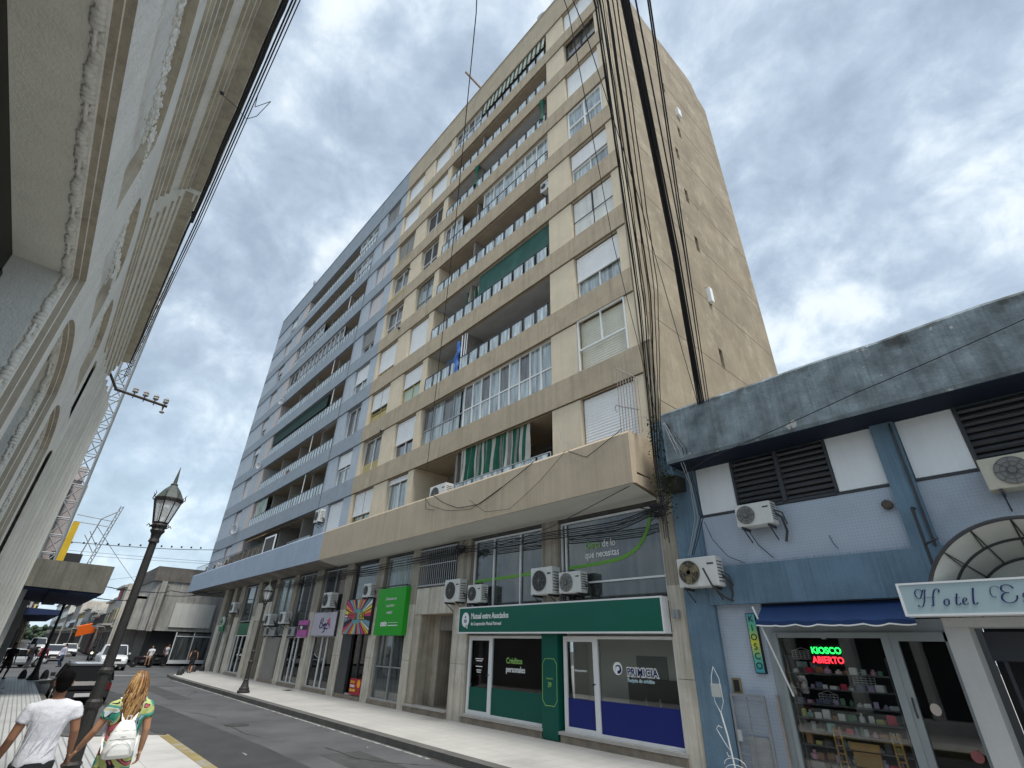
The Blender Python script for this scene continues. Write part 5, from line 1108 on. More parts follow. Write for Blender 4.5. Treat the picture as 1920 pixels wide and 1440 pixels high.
def top_at(op, x):
    x0,x1,zt,rise = op
    if rise == 0: return zt
    c = (x0+x1)/2; h = (x1-x0)/2; t = (x-c)/h; return zt + rise*(math.sqrt(max(0,1-t*t*.92))-.28)
def ornate_wall():
    w = MB(stw); xs = set([-10.6,2.5])
    for op in lows+ups:
        n = 1 if op[3] == 0 else 18
        for k in range(n+1): xs.add(round(op[0]+(op[1]-op[0])*k/n,4))
    xs = sorted(xs)
    for a,b in zip(xs,xs[1:]):
        c = (a+b)/2; cuts = []
        for lst, zb0 in ((lows,LB),(ups,UB)):
            for op in lst:
                if op[0] < c < op[1]: cuts.append((zb0, top_at(op,a), top_at(op,b)))
        za = zbb = G
        for zb0, ta, tb in cuts:
            w.prism([(a,za),(b,zbb),(b,zb0),(a,zb0)], WY-.075, WY, 'y'); za, zbb = ta, tb
        w.prism([(a,za),(b,zbb),(b,6.2),(a,6.2)], WY-.075, WY, 'y')
    w.build('stucco_wall', orn)
ornate_wall()
def lump(y, x, z, r3_):  return r3_.uniform(.6,1.3)
def surround(op, zb0, idx, ornate=True, rough=False):
    x0,x1,zt,rise = op
    # edge path from the foot of the near jamb, over the head, to the foot of the far jamb
    path = [(x1,zb0)]; n = 2 if rise == 0 else 20
    for k in range(n+1): x = x1+(x0-x1)*k/n; path.append((x, top_at(op,x)))
    path.append((x0,zb0))
    cx = (x0+x1)/2; cz = (zb0+zt)/2
    def inset(d):
        out = []
        for x,z in path:
            ix = -1 if x > cx else 1
            t = (x-cx)/((x1-x0)/2); out.append((x+ix*d*min(1,abs(t)**(1 if rise else 1)) , z-(d if z > zb0+.01 else 0)))
        return out
    def strip(m, d0, y0, d1, y1, name):
        b = MB(m); A = inset(d0); B_ = inset(d1)
        for i in range(len(A)-1):
            b.poly([(A[i][0],y0,A[i][1]),(A[i+1][0],y0,A[i+1][1]),(B_[i+1][0],y1,B_[i+1][1]),(B_[i][0],y1,B_[i][1])])
        return b.build(name, orn)
    dp = WY
    if idx >= 12:      # upper row: shallow niches with crumbled plaster garlands
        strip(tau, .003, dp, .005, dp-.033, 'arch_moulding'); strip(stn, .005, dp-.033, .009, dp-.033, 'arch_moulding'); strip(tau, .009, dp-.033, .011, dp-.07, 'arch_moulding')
        if idx < 25:
            A = inset(.008); g = MB(stn); g.smooth = True; rq = random.Random(idx)
            for k in range(420):
                i = rq.randrange(1,len(A)-2); t = rq.random(); x = A[i][0]+(A[i+1][0]-A[i][0])*t; z = A[i][1]+(A[i+1][1]-A[i][1])*t-abs(rq.gauss(0,.066))-.012; s = rq.uniform(.006,.018); g.ball((x,dp-.067,z),s*1.8,s*.9,s*.8,6,4)
            g.build('carved_garland', orn)
        bk = MB(stw); bk.poly([(x,dp-.071,z) for x,z in inset(.0)]); bk.build('niche_panel', orn); return
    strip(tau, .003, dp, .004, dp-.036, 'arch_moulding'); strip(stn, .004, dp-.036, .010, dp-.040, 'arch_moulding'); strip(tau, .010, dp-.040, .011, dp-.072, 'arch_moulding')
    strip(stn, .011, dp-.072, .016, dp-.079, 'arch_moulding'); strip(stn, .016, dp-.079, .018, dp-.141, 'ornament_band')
    strip(revm, .018, dp-.141, .018, dp-.395, 'reveal'); strip(dark, .018, dp-.395, .038, dp-.402, 'door_frame')
    if idx < 5:        # carved rope of leaves and beads along the inner edge
        g = MB(stn); g.smooth = True; A = inset(.019); rq = random.Random(idx); tot = 0
        for i in range(len(A)-1):
            a = Vector((A[i][0],0,A[i][1])); b_ = Vector((A[i+1][0],0,A[i+1][1])); L_ = (b_-a).length; k = max(1,int(L_/.030)); dr = (b_-a).normalized()
            for j in range(k):
                p = a.lerp(b_, (j+.5)/k); ph = tot % 14; tot += 1; nz = -.004
                ang = math.atan2(dr.z, dr.x)
                if ph < 7: g.ball((p.x,dp-.108+.008*math.sin(tot*.9),p.z+nz), .024, .022+.006*(ph % 2), .013, 8, 6, Matrix.Rotation(-ang,3,'Y') @ Matrix.Rotation(.6,3,'Z'))
                elif ph < 10: g.ball((p.x,dp-.110,p.z+nz), .022, .030, .017, 9, 6)
                else: g.ball((p.x,dp-.112,p.z+nz), .030, .012, .012, 8, 5, Matrix.Rotation(-ang,3,'Y')); g.ball((p.x,dp-.09-.03*(ph % 2),p.z+nz), .014, .012, .010, 6, 4)
        g.build('carved_garland', orn)
    bk = MB(dark if idx < 5 else mat('dim_window',(.05,.055,.06),.3)); bk.poly([(x,dp-.402,z) for x,z in inset(.02)]); bk.build('door_leaf', orn)
for i,op in enumerate(lows): surround(op, LB, i)
for i,op in enumerate(ups): surround(op, UB, 20+i)
MB(revl).box(-4.11,-4.088,WY-.395,WY-.142,LB,3.98).box(-5.945,-5.93,WY-.395,WY-.142,LB,3.55).box(-7.835,-7.82,WY-.395,WY-.142,LB,3.5).build('jamb_face', orn)
MB(mat('black_door',(.012,.011,.010),.5,.3,3)).box(-4.08,-.4,WY-.412,WY-.39,3.82,3.985).box(-4.08,-4.01,WY-.412,WY-.375,LB,3.82).build('door_head', orn)
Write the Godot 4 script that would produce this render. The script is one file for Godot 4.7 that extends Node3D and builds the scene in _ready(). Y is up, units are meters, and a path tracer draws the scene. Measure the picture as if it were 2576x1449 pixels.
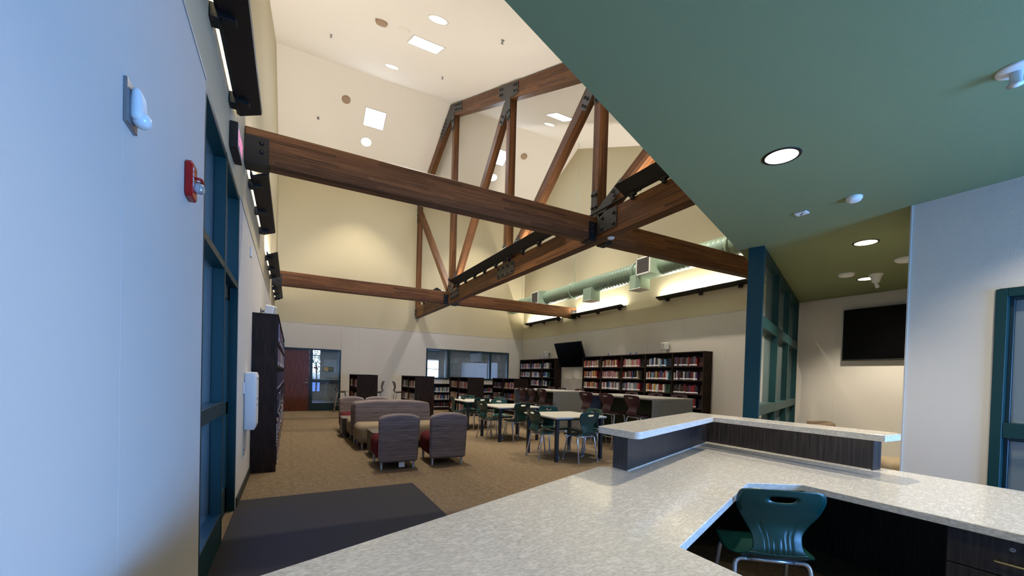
extends Node3D

const EYE := 1.374
const XL := -0.47      # left wall face
const XR := 9.07       # right wall face
const ZF := -16.05     # far wall face
const SOFFIT := 3.048
const RIDGE_Z := -12.4
const RIDGE_Y := 9.75
const PITCH := 0.44
const CHORD_X := 4.3

var rng := RandomNumberGenerator.new()
var taken := {}
var M := {}
var V3 := Vector3.ZERO

# ------------------------------------------------------------------ naming
func numbered(called: String, parent: Node) -> String:
	var key := str(parent.get_instance_id()) + called
	var n: int = taken.get(key, 0)
	taken[key] = n + 1
	return called if n == 0 else "%s_%03d" % [called, n]

func put(o: Node, called: String, parent: Node) -> void:
	o.name = numbered(called, parent)
	parent.add_child(o, true)

func tag(o: Node, label: String, category: String, group := "") -> void:
	o.set_meta("label", label)
	o.set_meta("category", category)
	if group != "": o.set_meta("group", group)

func thing(called: String, label: String, category: String, at := Vector3.ZERO, turn := 0.0, group := "") -> Node3D:
	var o := Node3D.new()
	put(o, called, self)
	o.position = at
	o.rotation.y = turn
	tag(o, label, category, group)
	return o

func obj(called: String, st: SurfaceTool, m: Material, parent: Node = self) -> MeshInstance3D:
	st.generate_normals()
	var o := MeshInstance3D.new()
	o.mesh = st.commit()
	o.material_override = m
	put(o, called, parent)
	return o

func mesh_obj(called: String, mesh: Mesh, m: Material, parent: Node = self) -> MeshInstance3D:
	var o := MeshInstance3D.new()
	o.mesh = mesh
	o.material_override = m
	put(o, called, parent)
	return o

func struct(called: String, st: SurfaceTool, m: Material, label := "") -> MeshInstance3D:
	var o := obj(called, st, m, self)
	o.set_meta("kind", "structure")
	if label != "":
		o.set_meta("label", label)
	return o

func dup(root: Node3D, at: Vector3, turn: float, label := "") -> Node3D:
	var base: String = root.get_meta("base")
	var r: Node3D = root.duplicate()
	r.name = numbered(base, self)
	add_child(r, true)
	r.position = at
	r.rotation.y = turn
	if label != "": r.set_meta("label", label)
	return r

# ------------------------------------------------------------------ geometry
func mb(smooth := false) -> SurfaceTool:
	var st := SurfaceTool.new()
	st.begin(Mesh.PRIMITIVE_TRIANGLES)
	st.set_smooth_group(0 if smooth else -1)
	return st

func tri_out(st: SurfaceTool, a: Vector3, b: Vector3, c: Vector3, o: Vector3, ua := Vector2.ZERO, ub := Vector2.ZERO, uc := Vector2.ZERO) -> void:
	var n := (a - c).cross(a - b)
	if n.dot((a + b + c) / 3.0 - o) < 0.0:
		st.set_uv(ua); st.add_vertex(a); st.set_uv(uc); st.add_vertex(c); st.set_uv(ub); st.add_vertex(b)
	else:
		st.set_uv(ua); st.add_vertex(a); st.set_uv(ub); st.add_vertex(b); st.set_uv(uc); st.add_vertex(c)

func quad_out(st: SurfaceTool, a: Vector3, b: Vector3, c: Vector3, d: Vector3, o: Vector3, ua := Vector2.ZERO, ub := Vector2.ZERO, uc := Vector2.ZERO, ud := Vector2.ZERO) -> void:
	tri_out(st, a, b, c, o, ua, ub, uc)
	tri_out(st, a, c, d, o, ua, uc, ud)

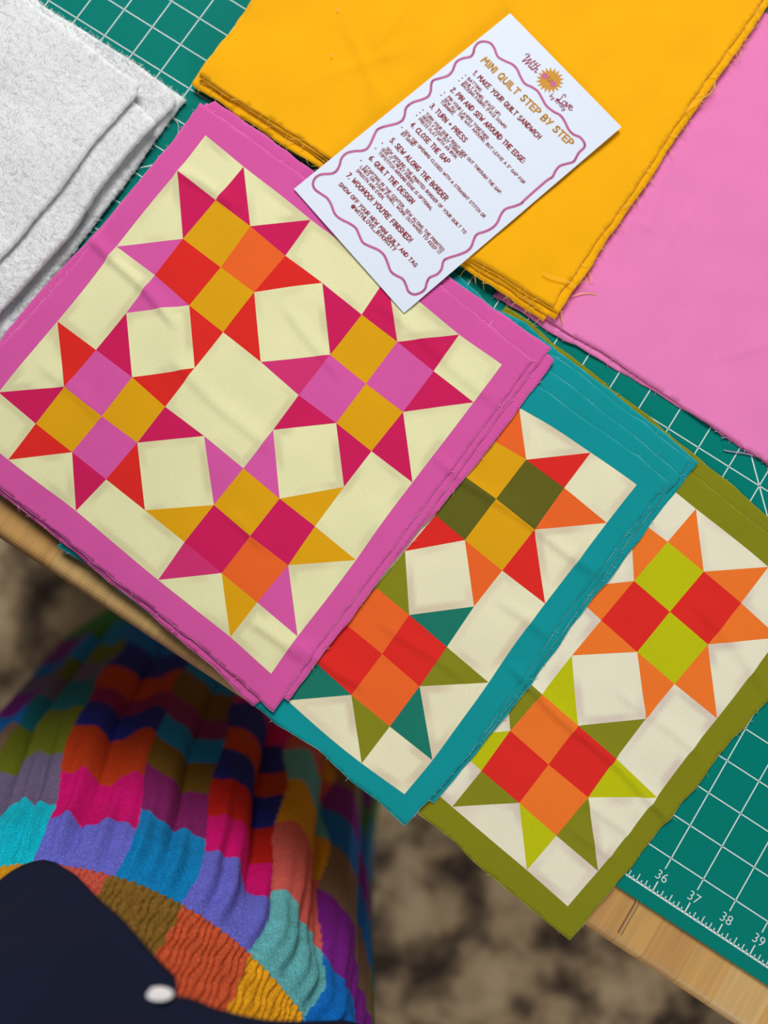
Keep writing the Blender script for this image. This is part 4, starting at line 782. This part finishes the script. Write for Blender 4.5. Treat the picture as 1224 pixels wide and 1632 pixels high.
# navy shirt, hem open at the front
NAVY = fabric('navy_linen', (16, 24, 48), scale=900, var=.25, bump=.5, rough=.95, big=.12)
HT_ = np.array([(-181, .8), (-75, 1.3), (-59, 1.5), (-54, 1.4), (-48.5, 1.35), (-43.5, 1.55), (-36.5, 2.15), (-26.5, 3.0), (-16.5, 3.85), (-9, 4.5), (-4.5, 4.8), (-1.8, 4.95), (-1.2, 5.5), (0, 5.2), (2, 4.9), (7, 4.3), (13.5, 3.45), (27.5, 1.55), (38, .3), (45, -.2), (70, -.5), (181, .8)])
def shirt_xy(th, z):
    t = np.clip((z - 4) / 9, 0, 1.2); rx = 5.6 + 1.2 * t + .6 * np.clip(np.sin(th), 0, 1); ry = 5.5 + .5 * t - 1.4 * np.clip((z - 12) / 5, 0, 1); n = 2 / 3.0
    shoulder = 1 - .75 * np.clip((z - 13.5) / 4, 0, 1) ** 2
    s, c = np.sin(th), np.cos(th)
    w = .10 * np.sin(5 * th + .5 * z) + .05 * np.sin(13 * th + z)
    return 26.9 + (rx * shoulder + w) * np.sign(s) * np.abs(s) ** n, -11.5 + (ry * shoulder + w * .6) * np.sign(c) * np.abs(c) ** n
THS = np.radians(np.concatenate([np.linspace(-180, -60, 60, endpoint=False), np.linspace(-60, 60, 300, endpoint=False), np.linspace(60, 180, 60, endpoint=False)]))
hem = np.interp(np.degrees(THS), HT_[:, 0], HT_[:, 1])
rows = 60; PP = []
for j in range(rows):
    f = j / (rows - 1); z = hem + (17.6 - hem) * f; x, y = shirt_xy(THS, z)
    out = .10 * np.exp(-((z - hem) / .35) ** 2)
    PP.append(np.c_[x, y + out * np.cos(THS), z])
PP = np.concatenate(PP); n = len(THS)
F = [(j * n + i, (j + 1) * n + i, (j + 1) * n + (i + 1) % n, j * n + (i + 1) % n)[::-1] for j in range(rows - 1) for i in range(n)]
top = len(PP); PP = np.concatenate([PP, [[26.9, -11.5, 17.9]]]); F += [((rows - 1) * n + i, (rows - 1) * n + (i + 1) % n, top) for i in range(n)]
shirt = child(person, 'shirt', PP, F, NAVY, label='dark navy cropped shirt with curved hem')
sm = shirt.modifiers.new('cloth_thickness', 'SOLIDIFY'); sm.thickness = .07 * I; sm.offset = 1
# button on the placket
mb = MB(); bc = np.array([26.16, -5.86, 5.72]); prof = [(0, .012), (.14, .012), (.17, .02), (.24, .022), (.262, .008), (.25, -.01), (0, -.015)]; v = []; nb = 28
nv = np.array([-.42, .90, -.05]); nv /= np.linalg.norm(nv); u1 = np.cross(nv, [0, 0, 1.0]); u1 /= np.linalg.norm(u1); u2 = np.cross(nv, u1)
for r, h in prof:
    for i in range(nb): a = 2 * math.pi * i / nb; v.append(bc + nv * (h + .02) + r * (math.cos(a) * u1 + math.sin(a) * u2))
f = [(a * nb + i, a * nb + (i + 1) % nb, (a + 1) * nb + (i + 1) % nb, (a + 1) * nb + i)[::-1] for a in range(len(prof) - 1) for i in range(nb)]
mb.add(v, f); mb.build('button', plain('white_shell_button', (246, 248, 252), .3, .5), shirt, label='white round shirt button')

Problem to solve: Filter the data, keeping only the lines that contain "extends".

Complete response:
Write the Godot 4 script that would produce this render. The script is one file for Godot 4.7 that extends Node3D and builds the scene in _ready(). Y is up, units are meters, and a path tracer draws the scene. Measure the picture as if it were 2576x1449 pixels.
extends Node3D